Reklama

Bez prawa jazdy, bez OC i bez tablic. Motocrossowiec stanie przed sądem

Kompletnie nielegalnie 44- latek poruszał się motocyklem. Zatrzymali go do kontroli drogowej policyjni motocykliści.
Bez prawa jazdy, bez OC i bez tablic. Motocrossowiec stanie przed sądem

Bez uprawnień, bez OC, bez tablic rejestracyjnych, w dodatku pojazd nie był zarejestrowany - taki był wynik przeprowadzonej przez policjantów kontroli. 

   Do zdarzenia doszło wczoraj po południu w Witkowie w powiecie gnieźnieńskim. 

Przemieszczając się pomiędzy miejscowościami policjanci drogówki z Gniezna zauważyli na drodze publicznej w Witkowie motocykl typu cross bez tablic rejestracyjnych. Zatrzymali jednoślad do kontroli drogowej. Okazało się, że motocykl nie był zarejestrowany i dopuszczony do ruchu. Nie miał także obowiązkowego ubezpieczenia OC. Co więcej, okazało się, że 44-latek nie powinien wsiadać na motocykl, ponieważ nie miał prawa jazdy. - relacjonują policjanci z Komendy Powiatowej Policji w Gnieźnie. 

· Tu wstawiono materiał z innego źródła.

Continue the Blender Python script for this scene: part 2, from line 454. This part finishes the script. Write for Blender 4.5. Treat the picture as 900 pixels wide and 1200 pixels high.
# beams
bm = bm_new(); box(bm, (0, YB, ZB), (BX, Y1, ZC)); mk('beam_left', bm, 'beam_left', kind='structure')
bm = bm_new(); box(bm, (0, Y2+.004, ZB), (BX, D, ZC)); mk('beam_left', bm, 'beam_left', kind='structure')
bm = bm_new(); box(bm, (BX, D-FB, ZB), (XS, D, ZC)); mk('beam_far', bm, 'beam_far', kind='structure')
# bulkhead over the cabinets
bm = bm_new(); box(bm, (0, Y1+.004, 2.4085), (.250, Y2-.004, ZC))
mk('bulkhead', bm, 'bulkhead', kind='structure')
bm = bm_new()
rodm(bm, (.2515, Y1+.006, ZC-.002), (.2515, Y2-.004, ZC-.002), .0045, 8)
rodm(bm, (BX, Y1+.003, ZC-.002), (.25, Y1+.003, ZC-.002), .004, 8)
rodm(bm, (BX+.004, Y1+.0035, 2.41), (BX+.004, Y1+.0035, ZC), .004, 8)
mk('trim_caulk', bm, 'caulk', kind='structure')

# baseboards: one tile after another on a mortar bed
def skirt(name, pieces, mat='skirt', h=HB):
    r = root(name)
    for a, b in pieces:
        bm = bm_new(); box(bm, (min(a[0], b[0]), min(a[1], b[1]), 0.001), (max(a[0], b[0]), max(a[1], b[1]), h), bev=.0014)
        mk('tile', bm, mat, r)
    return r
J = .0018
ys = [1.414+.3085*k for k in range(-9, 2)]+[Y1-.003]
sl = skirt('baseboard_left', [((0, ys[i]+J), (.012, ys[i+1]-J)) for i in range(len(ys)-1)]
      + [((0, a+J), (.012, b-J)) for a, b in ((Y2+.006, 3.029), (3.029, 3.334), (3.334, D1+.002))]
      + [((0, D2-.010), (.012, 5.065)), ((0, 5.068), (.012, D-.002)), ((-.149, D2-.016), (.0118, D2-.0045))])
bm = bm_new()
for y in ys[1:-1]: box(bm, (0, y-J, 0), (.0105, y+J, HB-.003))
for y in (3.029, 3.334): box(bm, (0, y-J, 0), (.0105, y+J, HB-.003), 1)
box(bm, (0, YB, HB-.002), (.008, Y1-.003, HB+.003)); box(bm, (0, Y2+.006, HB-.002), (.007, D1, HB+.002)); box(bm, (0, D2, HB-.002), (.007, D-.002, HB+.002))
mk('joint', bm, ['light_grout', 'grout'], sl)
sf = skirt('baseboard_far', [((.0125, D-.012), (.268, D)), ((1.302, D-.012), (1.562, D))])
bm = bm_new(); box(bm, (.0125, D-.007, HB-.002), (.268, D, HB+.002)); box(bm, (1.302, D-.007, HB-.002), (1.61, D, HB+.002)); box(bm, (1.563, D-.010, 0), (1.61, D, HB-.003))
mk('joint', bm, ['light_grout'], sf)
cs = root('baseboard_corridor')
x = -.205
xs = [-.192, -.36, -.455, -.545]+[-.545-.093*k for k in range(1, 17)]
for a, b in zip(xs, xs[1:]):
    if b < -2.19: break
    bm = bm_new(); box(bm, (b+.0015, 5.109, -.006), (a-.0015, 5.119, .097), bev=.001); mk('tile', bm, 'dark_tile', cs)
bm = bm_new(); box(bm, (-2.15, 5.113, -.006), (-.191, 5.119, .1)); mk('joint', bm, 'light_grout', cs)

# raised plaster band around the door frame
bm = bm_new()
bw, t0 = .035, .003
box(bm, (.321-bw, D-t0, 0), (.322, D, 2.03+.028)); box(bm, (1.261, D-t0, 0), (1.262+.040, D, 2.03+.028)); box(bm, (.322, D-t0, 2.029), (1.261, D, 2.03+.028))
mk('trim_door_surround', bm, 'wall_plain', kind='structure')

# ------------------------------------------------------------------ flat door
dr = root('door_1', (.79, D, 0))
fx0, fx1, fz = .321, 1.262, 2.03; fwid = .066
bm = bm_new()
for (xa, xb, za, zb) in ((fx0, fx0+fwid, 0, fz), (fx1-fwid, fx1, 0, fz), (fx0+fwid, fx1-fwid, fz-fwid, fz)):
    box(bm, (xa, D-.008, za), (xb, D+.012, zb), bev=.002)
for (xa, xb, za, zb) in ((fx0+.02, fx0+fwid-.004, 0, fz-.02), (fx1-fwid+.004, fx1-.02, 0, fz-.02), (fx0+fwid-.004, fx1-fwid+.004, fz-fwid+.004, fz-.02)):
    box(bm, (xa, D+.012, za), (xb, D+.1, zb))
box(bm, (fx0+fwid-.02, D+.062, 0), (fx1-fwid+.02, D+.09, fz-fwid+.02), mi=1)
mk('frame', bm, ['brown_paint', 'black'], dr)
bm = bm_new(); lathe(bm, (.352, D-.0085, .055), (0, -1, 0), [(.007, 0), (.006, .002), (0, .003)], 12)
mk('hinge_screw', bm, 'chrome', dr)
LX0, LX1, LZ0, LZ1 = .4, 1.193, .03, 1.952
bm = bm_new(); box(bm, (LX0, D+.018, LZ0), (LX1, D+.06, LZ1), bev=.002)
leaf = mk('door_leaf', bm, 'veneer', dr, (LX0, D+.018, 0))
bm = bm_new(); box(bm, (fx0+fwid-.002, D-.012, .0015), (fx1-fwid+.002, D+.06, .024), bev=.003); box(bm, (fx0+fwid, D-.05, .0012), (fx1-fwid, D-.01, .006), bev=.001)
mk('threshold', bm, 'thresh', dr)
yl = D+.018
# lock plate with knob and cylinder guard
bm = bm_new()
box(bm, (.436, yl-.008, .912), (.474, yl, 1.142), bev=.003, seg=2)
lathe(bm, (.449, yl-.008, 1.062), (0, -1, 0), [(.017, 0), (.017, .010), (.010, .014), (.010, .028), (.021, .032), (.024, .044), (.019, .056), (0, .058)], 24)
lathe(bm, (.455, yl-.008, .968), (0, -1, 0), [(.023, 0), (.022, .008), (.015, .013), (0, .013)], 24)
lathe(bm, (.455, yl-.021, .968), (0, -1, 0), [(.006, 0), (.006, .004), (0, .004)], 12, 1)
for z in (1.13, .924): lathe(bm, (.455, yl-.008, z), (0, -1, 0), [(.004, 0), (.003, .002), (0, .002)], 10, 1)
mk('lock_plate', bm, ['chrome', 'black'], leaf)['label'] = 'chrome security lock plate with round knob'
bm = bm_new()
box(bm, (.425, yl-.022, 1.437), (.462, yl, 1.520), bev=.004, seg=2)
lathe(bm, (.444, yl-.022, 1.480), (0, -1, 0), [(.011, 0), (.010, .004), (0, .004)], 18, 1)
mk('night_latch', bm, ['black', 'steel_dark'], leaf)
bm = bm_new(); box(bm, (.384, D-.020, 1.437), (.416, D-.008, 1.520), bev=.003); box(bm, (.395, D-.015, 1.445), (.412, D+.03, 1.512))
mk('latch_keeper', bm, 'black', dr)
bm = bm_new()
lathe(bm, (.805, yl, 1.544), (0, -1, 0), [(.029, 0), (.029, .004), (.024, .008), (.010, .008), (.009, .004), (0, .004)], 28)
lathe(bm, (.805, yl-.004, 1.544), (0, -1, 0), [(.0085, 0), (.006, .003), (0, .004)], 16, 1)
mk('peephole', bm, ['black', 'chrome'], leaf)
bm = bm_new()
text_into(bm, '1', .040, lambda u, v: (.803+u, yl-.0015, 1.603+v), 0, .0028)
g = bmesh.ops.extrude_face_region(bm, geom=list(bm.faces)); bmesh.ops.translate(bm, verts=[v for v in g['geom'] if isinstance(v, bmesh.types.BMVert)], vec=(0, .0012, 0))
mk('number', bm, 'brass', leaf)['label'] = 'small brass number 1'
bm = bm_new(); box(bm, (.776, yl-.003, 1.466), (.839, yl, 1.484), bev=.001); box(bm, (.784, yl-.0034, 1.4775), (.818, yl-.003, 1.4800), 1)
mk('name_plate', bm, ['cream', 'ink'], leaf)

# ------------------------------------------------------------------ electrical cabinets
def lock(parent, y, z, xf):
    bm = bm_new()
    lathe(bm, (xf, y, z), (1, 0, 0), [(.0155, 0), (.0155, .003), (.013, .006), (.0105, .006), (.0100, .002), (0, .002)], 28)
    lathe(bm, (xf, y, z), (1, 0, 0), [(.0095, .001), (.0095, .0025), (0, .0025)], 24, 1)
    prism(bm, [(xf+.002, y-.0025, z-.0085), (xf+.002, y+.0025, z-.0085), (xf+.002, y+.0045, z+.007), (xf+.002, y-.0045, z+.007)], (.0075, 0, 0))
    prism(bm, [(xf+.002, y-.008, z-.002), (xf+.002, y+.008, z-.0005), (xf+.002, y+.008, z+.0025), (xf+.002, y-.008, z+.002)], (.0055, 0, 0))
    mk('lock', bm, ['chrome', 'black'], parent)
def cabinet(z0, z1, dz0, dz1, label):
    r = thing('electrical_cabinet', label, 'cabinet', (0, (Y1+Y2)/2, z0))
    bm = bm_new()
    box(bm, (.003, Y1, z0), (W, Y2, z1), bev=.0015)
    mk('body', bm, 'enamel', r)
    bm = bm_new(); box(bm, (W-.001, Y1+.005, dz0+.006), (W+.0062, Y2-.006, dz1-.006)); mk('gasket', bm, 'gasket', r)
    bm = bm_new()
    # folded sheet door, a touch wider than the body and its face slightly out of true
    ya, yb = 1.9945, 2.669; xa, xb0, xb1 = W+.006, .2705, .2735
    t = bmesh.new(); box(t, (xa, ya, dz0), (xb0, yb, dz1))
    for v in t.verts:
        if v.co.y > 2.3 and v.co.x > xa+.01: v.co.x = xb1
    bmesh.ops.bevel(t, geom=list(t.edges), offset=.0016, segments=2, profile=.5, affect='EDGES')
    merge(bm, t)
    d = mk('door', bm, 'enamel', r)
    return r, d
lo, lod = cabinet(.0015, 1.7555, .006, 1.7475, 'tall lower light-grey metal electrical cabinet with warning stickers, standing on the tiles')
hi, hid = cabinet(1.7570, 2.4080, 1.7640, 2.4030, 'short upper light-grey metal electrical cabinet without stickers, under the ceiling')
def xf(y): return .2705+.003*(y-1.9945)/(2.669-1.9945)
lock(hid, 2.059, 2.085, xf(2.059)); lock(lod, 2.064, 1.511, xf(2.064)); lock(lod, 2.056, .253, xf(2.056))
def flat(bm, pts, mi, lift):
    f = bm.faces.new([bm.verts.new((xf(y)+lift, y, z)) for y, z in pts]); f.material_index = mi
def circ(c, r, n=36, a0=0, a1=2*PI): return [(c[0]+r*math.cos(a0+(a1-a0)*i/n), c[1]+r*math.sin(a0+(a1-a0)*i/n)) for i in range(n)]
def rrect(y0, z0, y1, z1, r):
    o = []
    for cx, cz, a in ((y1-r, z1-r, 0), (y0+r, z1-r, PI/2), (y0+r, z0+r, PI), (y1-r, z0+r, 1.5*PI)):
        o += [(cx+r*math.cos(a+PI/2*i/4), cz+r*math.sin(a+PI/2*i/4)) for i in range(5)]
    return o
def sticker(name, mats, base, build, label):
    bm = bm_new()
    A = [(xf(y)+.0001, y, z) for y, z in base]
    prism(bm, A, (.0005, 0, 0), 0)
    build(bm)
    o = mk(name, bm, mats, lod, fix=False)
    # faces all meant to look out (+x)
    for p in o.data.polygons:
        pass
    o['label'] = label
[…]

Motocykl został usunięty z drogi na koszt właściciela

O losie motocyklisty zadecyduje sąd. Mężczyzna musi się także liczyć z karą finansową z Ubezpieczeniowego Funduszu Gwarancyjnego.

Sezon motocyklowy w pełni, pogoda dopisuje, jednak każdy kto zamierza wyprowadzić swój jednoślad z garażu i wyruszyć przed siebie musi pamiętać o posiadaniu odpowiednich uprawnień, obowiązkowym ubezpieczeniu pojazdu oaz aktualnych badaniach technicznych. W przeciwnym razie, tak jak w tym przypadku kontrola drogowa zakończy się poważnymi konsekwencjami. - przypominają policjanci.

Policjanci drogówki zapowiadają wzmożone kontrole kierujących jednośladami, w celu wyeliminowania z dróg tak nierozważnych kierowców jak skontrolowany dzisiaj motocyklista.